Last week, Page also expressed disappointment with Craven’s support for a Worcester charter school application, which the board approved two weeks ago by a 7-4 vote. “I think it would be better to have someone who thinks differently,” he said of the board chair. 

Craven was appointed to the board by then-Gov. Deval Patrick. In 2019, then-Gov. Charlie Baker tapped her to chair the board. 

Members of the education board are appointed by the governor. All but one of them serve staggered five-year terms that don’t align, by design, with the governor’s term in order to give the panel a degree of independence. However, the governor does appoint the board chair, and one of the 11 seats is “coterminous” with the governor’s, giving him or her the ability to bring on a new board member and appoint them chair. 

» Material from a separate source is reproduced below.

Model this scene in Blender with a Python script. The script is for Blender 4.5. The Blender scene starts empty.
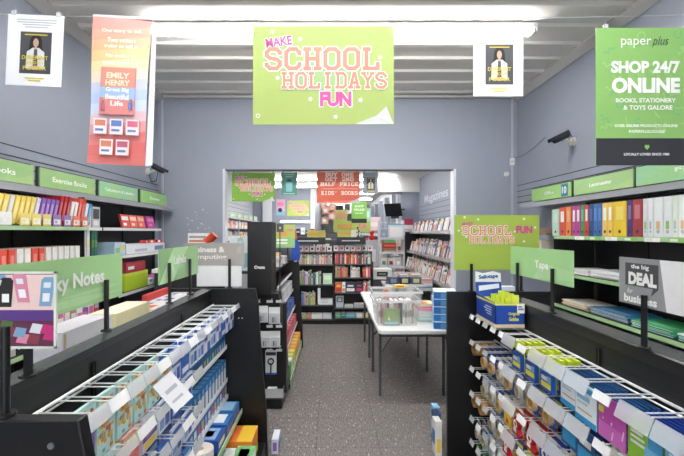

Baker used that authority after taking office in 2015 to name former tech executive Paul Sagan to the board and appoint him its chairman. Sagan replaced Margaret McKenna, who had been named chair by Patrick. Healey, who has followed Baker’s centrist tack on some issues, has concluded that Craven is the right one to continue leading the board. 

“I appreciate the governor’s confidence in me, and it’s an honor to serve on the board,” said Craven, whose term runs until June 2024. 

Craven brings a wealth of education and public sector experience to the role. She was a top staffer in the House Ways and Means Committee and Speaker’s office on Beacon Hill and went on to direct the Massachusetts School Building Authority and the University of Massachusetts Building Authority. She is currently chief financial officer at Babson College. 

Craven said she doesn’t bring a “base ideology” to the board. Craven said her approach is informed by both background in education policy and finance issues and by her role as the mother of five children, aged 5 to 23, including a 19-year-old son with Down syndrome. 

“I come at this as someone who has worked on education budgets and school building budgets,” she said. “But I’m also the mom of five kids and I come at it personally. I think public education in Massachusetts is the best in the country, but we have room to go with subgroups that haven’t had that same success.”